If the campaign chairman is chosen in such a casual manner, often the chairman is very close to the candidate. There are advantages and disadvantages to having the candidate and chairman be close friends.

Several advantages come to mind. If they are close friends they have already developed open communication between themselves. There should be no problem with “telling it like it is.” Also, they know many of the same people, so that others who are asked to help on the campaign are already known to both. The close friend who is chosen as a chairman already knows how the candidate feels about many issues. The close friend can usually accurately anticipate how the candidate will react to new information or situations based on past knowledge and experience.

The disadvantages include the possibility that if they are too close, the campaign chairman might have a tendency to protect the candidate’s feelings instead of telling him what he ought to hear and know. The chairman may assume his candidate-friend is going to react a certain way, when in reality the candidate is now perceiving problems differently than he did when they shared issues over coffee or cocktails. Friendships of many years have been severely tested during the heat of a political campaign. Some have been ripped asunder, never to be mended.

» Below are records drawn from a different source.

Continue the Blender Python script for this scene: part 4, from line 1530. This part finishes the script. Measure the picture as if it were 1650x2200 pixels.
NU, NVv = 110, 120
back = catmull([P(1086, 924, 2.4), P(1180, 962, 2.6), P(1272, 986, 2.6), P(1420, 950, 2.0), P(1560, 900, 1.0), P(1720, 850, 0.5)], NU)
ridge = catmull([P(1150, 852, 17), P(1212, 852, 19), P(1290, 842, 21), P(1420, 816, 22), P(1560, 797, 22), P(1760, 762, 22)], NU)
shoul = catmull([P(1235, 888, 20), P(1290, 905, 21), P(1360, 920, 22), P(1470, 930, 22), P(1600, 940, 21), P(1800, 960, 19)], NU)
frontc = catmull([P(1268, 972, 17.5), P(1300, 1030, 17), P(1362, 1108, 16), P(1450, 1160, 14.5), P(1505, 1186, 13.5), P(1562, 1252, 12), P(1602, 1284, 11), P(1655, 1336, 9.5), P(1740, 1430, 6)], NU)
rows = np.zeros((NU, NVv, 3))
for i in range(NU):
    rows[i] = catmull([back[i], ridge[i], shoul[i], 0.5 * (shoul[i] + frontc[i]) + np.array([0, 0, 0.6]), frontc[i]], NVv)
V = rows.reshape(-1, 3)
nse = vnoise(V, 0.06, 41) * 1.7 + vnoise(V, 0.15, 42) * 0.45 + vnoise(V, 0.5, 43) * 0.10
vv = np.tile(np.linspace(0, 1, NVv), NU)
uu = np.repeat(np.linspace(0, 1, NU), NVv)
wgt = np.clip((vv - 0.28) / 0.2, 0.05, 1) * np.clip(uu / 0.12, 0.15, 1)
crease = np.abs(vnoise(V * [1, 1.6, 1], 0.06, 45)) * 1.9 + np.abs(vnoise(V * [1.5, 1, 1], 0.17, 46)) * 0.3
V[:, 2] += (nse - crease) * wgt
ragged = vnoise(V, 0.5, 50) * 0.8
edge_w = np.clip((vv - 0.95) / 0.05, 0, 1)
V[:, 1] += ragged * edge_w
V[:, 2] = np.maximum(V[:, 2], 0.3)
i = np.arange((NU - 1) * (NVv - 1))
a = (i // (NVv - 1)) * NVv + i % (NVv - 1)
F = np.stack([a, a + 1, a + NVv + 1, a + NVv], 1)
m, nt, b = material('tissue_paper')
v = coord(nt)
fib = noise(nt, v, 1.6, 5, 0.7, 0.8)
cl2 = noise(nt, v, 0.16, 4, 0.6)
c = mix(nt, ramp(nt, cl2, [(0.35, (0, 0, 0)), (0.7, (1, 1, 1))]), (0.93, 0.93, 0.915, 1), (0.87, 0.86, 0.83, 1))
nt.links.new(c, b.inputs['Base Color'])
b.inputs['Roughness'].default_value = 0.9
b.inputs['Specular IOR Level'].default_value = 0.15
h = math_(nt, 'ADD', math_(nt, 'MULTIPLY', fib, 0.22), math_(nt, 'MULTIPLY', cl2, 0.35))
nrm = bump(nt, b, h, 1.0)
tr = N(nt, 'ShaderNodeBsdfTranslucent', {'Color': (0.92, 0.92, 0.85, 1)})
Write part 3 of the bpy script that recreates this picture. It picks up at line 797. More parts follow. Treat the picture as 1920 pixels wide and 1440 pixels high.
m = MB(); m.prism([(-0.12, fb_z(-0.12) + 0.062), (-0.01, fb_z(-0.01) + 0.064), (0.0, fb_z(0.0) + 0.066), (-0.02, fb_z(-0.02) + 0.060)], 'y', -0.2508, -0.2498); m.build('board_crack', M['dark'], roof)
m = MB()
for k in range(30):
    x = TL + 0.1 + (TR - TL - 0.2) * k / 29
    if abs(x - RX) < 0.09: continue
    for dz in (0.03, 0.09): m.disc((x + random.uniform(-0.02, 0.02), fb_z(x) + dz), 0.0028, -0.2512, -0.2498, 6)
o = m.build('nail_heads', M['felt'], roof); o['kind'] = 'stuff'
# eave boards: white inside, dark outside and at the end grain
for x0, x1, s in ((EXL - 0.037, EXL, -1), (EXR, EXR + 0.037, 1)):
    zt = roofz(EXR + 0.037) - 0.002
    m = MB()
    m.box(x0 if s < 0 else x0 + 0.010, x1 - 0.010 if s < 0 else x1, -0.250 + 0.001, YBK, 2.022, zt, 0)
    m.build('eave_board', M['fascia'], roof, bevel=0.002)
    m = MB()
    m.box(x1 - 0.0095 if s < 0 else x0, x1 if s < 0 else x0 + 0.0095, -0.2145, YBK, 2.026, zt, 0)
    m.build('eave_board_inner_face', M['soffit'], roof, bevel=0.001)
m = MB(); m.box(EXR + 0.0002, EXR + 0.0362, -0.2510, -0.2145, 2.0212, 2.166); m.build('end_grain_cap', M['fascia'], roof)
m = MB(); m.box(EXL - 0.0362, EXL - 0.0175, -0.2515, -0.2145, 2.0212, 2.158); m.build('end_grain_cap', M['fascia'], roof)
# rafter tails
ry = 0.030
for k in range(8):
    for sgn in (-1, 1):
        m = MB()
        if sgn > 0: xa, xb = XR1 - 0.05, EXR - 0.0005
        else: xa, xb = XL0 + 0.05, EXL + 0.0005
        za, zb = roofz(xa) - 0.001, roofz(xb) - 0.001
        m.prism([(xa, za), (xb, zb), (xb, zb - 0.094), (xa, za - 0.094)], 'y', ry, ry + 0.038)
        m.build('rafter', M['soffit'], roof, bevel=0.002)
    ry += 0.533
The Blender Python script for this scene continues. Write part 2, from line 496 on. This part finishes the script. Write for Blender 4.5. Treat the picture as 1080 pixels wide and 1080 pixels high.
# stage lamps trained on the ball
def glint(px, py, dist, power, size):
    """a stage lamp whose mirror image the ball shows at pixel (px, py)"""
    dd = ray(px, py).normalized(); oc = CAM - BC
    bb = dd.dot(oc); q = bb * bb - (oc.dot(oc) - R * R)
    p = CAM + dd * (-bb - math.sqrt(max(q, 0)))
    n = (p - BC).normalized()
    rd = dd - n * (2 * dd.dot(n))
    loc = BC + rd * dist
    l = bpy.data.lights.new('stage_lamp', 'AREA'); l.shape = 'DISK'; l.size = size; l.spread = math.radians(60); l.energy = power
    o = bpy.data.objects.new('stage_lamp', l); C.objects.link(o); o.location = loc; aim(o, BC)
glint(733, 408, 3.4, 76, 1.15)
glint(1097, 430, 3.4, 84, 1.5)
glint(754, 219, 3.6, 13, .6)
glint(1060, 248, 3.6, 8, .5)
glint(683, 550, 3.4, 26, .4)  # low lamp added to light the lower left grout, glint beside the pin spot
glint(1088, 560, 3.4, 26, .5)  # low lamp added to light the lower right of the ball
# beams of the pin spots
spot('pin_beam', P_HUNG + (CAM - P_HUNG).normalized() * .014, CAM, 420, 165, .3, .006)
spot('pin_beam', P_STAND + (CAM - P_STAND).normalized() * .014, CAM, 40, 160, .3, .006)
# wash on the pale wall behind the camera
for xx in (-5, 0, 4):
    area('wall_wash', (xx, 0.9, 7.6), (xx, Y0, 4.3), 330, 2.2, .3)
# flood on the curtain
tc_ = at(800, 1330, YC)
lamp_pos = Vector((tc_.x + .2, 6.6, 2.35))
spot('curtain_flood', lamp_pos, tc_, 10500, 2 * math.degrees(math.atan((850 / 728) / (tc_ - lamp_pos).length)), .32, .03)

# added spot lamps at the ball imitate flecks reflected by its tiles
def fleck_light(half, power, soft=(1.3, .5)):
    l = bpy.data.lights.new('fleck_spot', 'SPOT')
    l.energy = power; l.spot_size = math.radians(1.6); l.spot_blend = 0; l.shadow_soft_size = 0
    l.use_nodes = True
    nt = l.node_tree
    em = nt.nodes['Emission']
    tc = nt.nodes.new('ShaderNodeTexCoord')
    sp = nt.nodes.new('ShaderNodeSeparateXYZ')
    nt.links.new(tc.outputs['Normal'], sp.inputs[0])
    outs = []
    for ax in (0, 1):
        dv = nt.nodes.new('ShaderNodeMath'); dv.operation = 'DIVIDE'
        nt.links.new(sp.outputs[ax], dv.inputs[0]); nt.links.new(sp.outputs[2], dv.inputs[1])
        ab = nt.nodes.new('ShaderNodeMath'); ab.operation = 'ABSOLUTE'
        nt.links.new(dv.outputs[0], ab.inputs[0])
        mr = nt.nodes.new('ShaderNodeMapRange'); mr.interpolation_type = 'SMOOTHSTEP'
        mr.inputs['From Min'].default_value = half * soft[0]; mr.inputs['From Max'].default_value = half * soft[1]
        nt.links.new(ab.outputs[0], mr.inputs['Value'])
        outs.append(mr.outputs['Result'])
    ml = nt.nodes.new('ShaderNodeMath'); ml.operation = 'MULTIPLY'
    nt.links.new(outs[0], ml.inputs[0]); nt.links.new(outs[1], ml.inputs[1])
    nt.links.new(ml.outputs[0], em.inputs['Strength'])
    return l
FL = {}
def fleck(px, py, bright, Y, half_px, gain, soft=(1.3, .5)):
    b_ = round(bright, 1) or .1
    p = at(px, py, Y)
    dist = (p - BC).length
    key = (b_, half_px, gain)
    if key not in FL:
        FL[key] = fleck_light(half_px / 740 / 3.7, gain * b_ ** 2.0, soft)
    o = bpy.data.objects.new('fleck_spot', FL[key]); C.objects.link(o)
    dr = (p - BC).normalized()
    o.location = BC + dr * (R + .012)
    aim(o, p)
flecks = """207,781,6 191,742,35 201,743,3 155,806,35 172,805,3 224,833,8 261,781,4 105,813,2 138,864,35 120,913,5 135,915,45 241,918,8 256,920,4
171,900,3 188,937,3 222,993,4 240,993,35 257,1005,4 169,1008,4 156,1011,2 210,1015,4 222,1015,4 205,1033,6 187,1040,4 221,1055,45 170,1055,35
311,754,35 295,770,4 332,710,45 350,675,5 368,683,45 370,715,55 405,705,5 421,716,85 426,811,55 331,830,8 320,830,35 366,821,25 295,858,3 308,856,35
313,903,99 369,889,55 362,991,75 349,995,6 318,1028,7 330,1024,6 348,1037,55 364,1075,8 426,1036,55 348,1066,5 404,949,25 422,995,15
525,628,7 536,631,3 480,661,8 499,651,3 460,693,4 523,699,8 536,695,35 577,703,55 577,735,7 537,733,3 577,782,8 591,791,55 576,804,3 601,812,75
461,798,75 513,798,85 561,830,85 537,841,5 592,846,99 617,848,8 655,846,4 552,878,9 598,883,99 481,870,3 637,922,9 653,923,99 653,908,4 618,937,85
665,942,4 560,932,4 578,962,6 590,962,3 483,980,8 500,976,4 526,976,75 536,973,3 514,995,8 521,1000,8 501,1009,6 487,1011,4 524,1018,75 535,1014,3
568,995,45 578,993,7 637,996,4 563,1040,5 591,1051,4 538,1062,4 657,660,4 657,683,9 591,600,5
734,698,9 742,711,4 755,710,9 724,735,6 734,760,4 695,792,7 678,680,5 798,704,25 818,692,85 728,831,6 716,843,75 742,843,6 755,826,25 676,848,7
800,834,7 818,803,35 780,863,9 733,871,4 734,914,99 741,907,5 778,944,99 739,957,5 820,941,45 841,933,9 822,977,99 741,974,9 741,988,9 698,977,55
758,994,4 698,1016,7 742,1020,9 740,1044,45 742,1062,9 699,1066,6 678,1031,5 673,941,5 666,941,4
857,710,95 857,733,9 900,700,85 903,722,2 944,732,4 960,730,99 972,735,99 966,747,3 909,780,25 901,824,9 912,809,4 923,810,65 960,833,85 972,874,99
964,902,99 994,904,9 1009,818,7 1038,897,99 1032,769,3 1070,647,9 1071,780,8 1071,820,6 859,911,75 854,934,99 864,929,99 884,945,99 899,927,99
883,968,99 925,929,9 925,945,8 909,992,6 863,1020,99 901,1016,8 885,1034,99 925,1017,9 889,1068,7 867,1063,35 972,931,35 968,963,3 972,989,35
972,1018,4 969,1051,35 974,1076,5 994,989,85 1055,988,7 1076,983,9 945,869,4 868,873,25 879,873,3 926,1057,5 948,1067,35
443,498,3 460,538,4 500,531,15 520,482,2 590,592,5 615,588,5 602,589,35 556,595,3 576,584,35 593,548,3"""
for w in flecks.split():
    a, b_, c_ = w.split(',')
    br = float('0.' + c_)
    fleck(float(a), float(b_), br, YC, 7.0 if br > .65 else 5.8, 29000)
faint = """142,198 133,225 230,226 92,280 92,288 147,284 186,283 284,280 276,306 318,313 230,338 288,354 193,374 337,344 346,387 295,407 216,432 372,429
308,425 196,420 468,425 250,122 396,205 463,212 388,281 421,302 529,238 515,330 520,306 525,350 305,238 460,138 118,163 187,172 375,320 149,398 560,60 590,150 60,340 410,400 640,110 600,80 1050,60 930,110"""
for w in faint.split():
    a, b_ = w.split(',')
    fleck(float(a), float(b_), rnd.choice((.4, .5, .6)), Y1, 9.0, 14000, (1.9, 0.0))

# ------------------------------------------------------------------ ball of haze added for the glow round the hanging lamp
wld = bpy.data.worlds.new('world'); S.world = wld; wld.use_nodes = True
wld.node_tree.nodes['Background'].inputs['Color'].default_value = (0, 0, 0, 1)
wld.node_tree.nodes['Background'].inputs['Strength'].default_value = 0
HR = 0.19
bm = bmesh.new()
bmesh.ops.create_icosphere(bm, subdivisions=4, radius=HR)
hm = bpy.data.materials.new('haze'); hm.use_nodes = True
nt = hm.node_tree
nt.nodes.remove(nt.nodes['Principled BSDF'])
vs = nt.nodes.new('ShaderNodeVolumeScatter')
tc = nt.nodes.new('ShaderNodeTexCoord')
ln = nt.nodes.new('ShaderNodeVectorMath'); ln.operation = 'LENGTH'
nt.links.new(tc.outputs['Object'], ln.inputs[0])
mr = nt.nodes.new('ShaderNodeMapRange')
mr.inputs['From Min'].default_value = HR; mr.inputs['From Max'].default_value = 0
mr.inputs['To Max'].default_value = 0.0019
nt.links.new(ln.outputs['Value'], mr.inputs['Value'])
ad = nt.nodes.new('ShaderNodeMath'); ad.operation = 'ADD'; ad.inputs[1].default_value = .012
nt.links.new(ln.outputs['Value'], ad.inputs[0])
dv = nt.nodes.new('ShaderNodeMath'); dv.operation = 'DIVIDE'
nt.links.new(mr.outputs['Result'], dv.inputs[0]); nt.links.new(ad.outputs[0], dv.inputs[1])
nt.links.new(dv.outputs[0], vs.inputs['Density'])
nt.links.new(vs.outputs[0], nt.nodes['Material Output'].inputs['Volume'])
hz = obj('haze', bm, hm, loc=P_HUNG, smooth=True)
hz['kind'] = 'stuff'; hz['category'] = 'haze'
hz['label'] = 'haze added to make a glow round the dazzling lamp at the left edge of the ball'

There needs to be a clear understanding between the candidate and the campaign chairman as to which decisions will be made by the candidate and which will be made by the campaign chairman. The candidate obviously will decide which issues he is comfortable with and which he intends to highlight as he seeks the office. The campaign chairman should contribute to this planning process, but the final decisions as to the issue thrust of the campaign should solely be the candidate’s. You cannot run a race by a majority vote of the volunteers working on the campaign.